In Italy, home of espresso, the very highest quality brands are pure arabica, and like here, the popular-priced goods are blended with robusta beans. Because "Imported from Italy" can make an ordinary supermarket quality Italian espresso a "gourmet" coffee in the U.S., you will find robustas in some Italian brands offered for sale in the United States.

The coffee you like is a very personal thing. You may find that you really prefer the all-arabica blends, or you may feel comfortable with something less, just because you like it. That's OK. The American marketplace, thanks to the Specialty Coffee movement here, is now rich enough in roast types, species, varieties, blends, brews, grinds, and price points to have something for every taste and pocketbook.

It should be noted that a low quality arabica bean cupped next to a high quality robusta will probably be the inferior bean. So, don't get too caught up in the arabica versus robusta argument. Many great espresso blends use robusta for it's strength and crema.

I should also mention that Arabica does not equal quality. Over seventy percent of the coffee grown throughout the world is arabica. Much of it is garbage so do not assume that just because you are buying arabica you are getting a quality coffee.

One other side note that must be mentioned is that Robusta has approximately twice as much caffeine as Arabica. This may be an issue for some people when choosing their coffee.

Comments

The personal is political

There is another dimension to all this that rarely seems to get a mention.

I buy only Arabica because Arabica generally requires a larger, more skilled workforce to harvest. Because Arabica will not grow well at high temperatures, but still needs sunlight, it needs to be grown at altitude in tropical zones - typically on hill slopes where mechanical harvesters cannot be readily or efficiently used.

Robusta can be grown in hotter conditions - so it can be grown on the plains where it can be harvested mechanically and cheaply. The cheaper Robusta floods the local market and this then helps drive the more expensive Arabica growers out of business. The Arabica workers then end up working for the big Robusta growers, if there's work available.

More often because Robusta can be harvested by relatively few workers using mechanical harvesters, there is no work for the unemployed Arabica workers who end up displaced from their traditional livelihoods and flood into the urban slums in search of work.

In short, if you want to support the big agro businesses that do so much damage to our planet, then buy Robusta!

If on the other hand you want to help small communities survive, start by ensuring that you only buy Arabica.

wow-pompous much?

wow-pompous much?

no, just well written

no just well written and well thought out, possibly a little beyond you?

Not a clear choice

It's not as clear a choice as choosing Arabica over Robusta: The reason why there was so much investment in Robusta, for example in Vietnam, was the demand for cheap coffee and cheap means low quality. So what do the coffee companies do with it? They steam it to remove the taste and then replace the taste with something else. Lo and behold we have the flavoured coffee or even the gourmet flavoured coffee such as "smooth vanilla" which can and do cost more than a quality roasted Arabica. Robusta beans also make their way into instant coffee and premixed coffee such as those consumed in great quantities in Korea. So really it's not so much a case of choosing Arabica over Robusta but choosing to avoid those coffee products which contain Robusta of which there are many. But really it's a matter of personal preference and personal choice and what is excellence to one is a load of rubbish to another: For example, I drink Vietnamese coffee done in the usual way in a Phin with condensed milk in the cup because I like it. So to me Vietnamese Robusta is the bee's knees.

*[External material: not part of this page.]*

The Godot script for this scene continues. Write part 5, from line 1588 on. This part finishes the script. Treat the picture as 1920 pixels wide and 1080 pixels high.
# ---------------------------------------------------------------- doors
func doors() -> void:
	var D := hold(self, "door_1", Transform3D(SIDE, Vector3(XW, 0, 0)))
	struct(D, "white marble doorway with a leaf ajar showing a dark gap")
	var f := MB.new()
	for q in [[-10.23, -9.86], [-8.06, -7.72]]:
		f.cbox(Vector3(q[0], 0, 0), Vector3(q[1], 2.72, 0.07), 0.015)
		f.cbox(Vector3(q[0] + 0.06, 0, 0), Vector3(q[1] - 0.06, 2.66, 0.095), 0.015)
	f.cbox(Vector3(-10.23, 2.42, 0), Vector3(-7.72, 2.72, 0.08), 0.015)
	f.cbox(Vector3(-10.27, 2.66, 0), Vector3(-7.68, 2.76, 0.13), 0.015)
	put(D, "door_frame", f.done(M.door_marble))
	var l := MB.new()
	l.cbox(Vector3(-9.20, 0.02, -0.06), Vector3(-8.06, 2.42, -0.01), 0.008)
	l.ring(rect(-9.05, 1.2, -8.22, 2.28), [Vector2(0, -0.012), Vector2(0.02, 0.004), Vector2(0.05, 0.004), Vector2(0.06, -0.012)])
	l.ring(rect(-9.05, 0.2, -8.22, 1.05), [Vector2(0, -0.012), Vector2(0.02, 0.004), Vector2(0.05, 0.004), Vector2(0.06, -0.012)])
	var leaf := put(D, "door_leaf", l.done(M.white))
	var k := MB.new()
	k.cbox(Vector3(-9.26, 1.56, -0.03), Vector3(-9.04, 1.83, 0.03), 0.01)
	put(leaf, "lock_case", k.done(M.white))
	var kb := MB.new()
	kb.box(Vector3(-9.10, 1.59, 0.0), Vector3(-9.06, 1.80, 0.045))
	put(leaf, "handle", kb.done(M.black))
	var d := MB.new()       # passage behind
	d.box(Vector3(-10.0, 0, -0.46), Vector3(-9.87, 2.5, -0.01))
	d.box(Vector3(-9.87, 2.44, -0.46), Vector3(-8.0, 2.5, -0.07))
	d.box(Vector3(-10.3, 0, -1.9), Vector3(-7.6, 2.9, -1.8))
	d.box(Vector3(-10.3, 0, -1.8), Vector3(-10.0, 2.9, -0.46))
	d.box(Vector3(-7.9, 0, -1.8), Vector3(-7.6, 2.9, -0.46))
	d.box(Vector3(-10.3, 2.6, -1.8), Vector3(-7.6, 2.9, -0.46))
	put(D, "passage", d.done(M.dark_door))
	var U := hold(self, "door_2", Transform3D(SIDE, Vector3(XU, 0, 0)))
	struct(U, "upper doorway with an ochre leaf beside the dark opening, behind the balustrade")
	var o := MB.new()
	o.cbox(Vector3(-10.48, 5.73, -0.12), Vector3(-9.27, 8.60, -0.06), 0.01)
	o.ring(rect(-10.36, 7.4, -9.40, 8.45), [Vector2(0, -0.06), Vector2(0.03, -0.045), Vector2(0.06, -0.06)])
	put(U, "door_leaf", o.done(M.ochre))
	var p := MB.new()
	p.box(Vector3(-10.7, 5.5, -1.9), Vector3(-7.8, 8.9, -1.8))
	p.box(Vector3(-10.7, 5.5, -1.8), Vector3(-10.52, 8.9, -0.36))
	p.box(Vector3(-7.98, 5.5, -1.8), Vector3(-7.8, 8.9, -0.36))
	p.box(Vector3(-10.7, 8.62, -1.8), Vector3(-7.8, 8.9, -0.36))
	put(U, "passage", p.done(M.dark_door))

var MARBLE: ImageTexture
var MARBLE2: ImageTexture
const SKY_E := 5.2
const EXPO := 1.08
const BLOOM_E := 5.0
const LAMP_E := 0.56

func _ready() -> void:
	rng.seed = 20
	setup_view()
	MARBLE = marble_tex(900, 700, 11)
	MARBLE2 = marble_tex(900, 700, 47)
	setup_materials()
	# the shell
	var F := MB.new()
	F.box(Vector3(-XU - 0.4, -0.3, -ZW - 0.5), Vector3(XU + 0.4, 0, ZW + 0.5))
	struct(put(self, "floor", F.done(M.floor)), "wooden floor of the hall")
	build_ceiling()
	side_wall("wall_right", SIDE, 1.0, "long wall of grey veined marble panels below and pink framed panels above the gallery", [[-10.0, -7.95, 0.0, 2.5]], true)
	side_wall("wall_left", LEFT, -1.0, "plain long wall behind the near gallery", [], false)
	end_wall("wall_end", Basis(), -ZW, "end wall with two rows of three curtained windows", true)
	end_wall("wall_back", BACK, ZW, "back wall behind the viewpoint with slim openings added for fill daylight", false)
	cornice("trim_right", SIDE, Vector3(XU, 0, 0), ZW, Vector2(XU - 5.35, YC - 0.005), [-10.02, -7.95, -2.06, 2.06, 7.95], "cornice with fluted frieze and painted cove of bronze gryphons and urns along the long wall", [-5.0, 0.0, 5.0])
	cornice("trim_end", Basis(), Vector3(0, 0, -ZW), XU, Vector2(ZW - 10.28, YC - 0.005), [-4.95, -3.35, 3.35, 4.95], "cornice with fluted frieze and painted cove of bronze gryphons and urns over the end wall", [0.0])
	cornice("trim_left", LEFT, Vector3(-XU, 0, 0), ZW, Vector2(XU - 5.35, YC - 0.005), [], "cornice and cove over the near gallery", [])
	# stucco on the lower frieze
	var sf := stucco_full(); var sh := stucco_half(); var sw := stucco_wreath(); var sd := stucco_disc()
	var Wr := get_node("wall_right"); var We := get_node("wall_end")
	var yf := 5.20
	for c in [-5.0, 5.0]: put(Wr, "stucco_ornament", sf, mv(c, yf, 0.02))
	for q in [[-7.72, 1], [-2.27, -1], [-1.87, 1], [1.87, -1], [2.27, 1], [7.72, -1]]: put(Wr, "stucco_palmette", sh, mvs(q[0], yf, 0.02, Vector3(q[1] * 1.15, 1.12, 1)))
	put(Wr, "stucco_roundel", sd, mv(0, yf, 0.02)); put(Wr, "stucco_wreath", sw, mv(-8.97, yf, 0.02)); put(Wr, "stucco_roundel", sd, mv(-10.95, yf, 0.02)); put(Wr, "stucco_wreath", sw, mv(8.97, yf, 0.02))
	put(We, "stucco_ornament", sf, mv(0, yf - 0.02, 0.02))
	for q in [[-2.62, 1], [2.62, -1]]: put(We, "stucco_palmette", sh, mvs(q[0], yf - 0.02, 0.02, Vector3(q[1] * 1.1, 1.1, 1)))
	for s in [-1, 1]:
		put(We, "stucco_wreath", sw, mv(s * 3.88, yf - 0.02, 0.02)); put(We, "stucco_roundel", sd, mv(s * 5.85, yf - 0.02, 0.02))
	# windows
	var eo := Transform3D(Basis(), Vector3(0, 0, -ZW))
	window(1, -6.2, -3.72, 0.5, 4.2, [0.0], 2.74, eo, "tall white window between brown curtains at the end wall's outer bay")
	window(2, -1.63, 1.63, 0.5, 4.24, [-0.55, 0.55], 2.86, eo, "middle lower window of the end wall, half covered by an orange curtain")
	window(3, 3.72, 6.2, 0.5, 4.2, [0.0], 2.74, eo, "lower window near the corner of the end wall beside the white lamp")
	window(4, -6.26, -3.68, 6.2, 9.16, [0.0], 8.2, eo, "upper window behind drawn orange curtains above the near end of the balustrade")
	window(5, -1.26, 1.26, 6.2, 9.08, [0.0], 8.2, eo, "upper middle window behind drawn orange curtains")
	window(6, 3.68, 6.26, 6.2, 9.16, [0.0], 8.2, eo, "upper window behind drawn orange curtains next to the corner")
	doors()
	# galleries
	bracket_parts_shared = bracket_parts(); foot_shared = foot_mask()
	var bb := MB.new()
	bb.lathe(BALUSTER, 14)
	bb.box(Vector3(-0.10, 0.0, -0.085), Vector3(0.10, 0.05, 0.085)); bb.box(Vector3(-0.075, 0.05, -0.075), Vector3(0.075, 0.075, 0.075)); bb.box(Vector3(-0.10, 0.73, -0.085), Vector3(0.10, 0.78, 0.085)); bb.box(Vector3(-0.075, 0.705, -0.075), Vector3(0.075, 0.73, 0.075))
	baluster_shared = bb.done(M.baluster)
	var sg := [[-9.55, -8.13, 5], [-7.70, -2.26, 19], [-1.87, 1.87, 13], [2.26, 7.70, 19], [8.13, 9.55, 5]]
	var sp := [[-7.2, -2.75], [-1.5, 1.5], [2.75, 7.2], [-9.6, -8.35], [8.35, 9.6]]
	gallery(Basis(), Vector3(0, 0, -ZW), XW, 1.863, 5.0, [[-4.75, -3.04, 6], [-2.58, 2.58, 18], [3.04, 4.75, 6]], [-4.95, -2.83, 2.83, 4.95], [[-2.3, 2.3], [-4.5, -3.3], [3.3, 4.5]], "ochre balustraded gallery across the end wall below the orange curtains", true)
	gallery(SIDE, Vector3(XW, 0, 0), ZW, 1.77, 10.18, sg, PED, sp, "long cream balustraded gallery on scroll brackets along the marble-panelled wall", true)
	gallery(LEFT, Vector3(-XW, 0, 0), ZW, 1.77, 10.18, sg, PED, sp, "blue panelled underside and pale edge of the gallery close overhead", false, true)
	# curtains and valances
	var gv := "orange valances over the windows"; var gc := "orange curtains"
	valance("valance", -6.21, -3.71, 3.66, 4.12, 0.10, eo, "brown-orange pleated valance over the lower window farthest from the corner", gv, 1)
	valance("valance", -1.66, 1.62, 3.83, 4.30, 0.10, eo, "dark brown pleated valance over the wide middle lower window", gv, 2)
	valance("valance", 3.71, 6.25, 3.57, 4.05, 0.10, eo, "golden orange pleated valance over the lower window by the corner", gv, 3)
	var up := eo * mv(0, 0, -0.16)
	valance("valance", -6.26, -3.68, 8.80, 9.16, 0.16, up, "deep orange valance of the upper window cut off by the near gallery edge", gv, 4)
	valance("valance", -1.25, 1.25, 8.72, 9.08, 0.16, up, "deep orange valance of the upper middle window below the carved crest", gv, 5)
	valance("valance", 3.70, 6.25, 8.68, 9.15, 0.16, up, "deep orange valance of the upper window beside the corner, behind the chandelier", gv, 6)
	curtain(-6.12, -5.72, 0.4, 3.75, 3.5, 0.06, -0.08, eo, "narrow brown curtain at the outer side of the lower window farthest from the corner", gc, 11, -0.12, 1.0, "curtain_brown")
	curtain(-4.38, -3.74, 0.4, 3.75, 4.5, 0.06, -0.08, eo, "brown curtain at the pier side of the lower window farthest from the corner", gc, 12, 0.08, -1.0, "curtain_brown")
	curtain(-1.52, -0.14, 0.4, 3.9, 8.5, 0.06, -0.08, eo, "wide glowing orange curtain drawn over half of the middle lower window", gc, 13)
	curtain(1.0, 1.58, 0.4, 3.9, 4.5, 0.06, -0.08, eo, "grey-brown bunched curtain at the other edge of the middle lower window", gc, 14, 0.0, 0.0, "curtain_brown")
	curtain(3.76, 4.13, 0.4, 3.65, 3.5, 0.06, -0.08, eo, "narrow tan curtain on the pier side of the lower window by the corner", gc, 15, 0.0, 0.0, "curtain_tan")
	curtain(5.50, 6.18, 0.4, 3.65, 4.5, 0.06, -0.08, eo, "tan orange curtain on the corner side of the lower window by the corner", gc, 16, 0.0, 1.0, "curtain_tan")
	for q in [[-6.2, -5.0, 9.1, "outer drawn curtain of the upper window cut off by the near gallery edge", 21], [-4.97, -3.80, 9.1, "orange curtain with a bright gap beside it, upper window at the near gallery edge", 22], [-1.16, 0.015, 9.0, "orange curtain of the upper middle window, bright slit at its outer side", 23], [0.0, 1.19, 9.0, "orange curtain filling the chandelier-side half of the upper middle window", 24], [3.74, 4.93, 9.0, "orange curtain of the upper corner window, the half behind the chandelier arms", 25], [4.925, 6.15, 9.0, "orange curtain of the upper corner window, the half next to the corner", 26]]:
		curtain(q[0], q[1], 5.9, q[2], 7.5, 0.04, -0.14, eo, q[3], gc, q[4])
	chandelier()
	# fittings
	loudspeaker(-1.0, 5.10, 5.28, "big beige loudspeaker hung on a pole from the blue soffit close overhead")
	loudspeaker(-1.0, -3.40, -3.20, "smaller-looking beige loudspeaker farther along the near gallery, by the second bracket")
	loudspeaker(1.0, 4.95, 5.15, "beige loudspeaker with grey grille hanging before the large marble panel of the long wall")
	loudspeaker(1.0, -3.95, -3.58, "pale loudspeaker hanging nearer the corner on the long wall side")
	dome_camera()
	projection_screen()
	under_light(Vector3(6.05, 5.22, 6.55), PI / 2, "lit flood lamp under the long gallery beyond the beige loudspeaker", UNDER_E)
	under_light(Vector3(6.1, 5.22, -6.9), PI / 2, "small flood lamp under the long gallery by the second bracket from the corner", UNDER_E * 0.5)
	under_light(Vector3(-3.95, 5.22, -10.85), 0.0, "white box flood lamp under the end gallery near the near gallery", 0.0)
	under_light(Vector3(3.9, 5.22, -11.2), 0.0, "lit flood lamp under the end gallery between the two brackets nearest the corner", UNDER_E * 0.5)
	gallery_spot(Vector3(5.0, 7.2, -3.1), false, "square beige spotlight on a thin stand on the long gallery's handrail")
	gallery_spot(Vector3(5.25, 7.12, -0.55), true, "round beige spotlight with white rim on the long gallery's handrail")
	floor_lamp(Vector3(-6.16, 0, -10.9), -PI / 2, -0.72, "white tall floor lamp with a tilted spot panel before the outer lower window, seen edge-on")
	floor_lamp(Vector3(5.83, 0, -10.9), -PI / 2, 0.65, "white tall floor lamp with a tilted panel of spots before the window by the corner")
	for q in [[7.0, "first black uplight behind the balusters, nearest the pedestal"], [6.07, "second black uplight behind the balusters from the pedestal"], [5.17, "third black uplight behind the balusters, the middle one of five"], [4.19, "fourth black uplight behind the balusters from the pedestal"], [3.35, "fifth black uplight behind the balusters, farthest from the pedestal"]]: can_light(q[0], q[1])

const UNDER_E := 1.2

Ultimately it boils down to personal taste...

Personally, I prefer the Arabicas because they don't give me heartburn, allowing me to drink it all day; and I can roast my own to control the caffeine content (heat destroys caffeine, so the lighter the roast, the more caffeine ends up in the cup).

But, ultimately, it boils down to personal taste; what tickles your palate is all you should consider when picking your coffee.

That said; it's time for my morning quad cappuccino. Today's cup is a nice medium roasted Jamaican Blue Mountain Peaberry... in a cup of frothed half and half from a local dairy ...mmm!

What if Robusta is harvested,

What if Robusta is harvested, not with highly mechanised model, but with a large work force, without displacing their jobs? 
What if Robusta grown is a high quality Robusta? A better tasting variety?
Arabica was discovered by mankind a hundred years prior to generating other varieties. That doesn't mean other variety coffee doesn't have superior tasting output.

The trouble with conditional statements...

What If...???
'If' denotes a conditional statement; and it way too easy to state a thing in a way that none of the conditions of the statement are or can be true.

My father was fond of saying:

"If a chicken had a square butt; it would lay cubes."
or,
"If I had a square butt; I'd sh*t cubes."

...thus discounting anything I said that began with 'if'...

The trouble with conditional statements and ill informed people

Your knowledge of the coffee market is as weak as your knowledge of the anatomy of a chicken.

"If a chicken had a square butt; it would still lay normal eggs it might sh*t cubes but the eggs would be normal. There is not an animal on the planet that lays or births out of its butt"

With proper research and gathering of actual information you would have realized the flaw in the statement before writting it on the internet. Rather than just rehashing someone else opion and passing it off as your own.

JSilverton -

Your entire post is correct. And your father was awesome! Thanks for the laugh. :)

Don't understand this comment

Don't understand this comment as person is "political". Find it's unfair to a very fairly / objectively written article that is precise and easy to understand.
Pls keep own preference w urself only and leave fair / impartial comment is important for ppl who really wants to understand and be more knowledgable.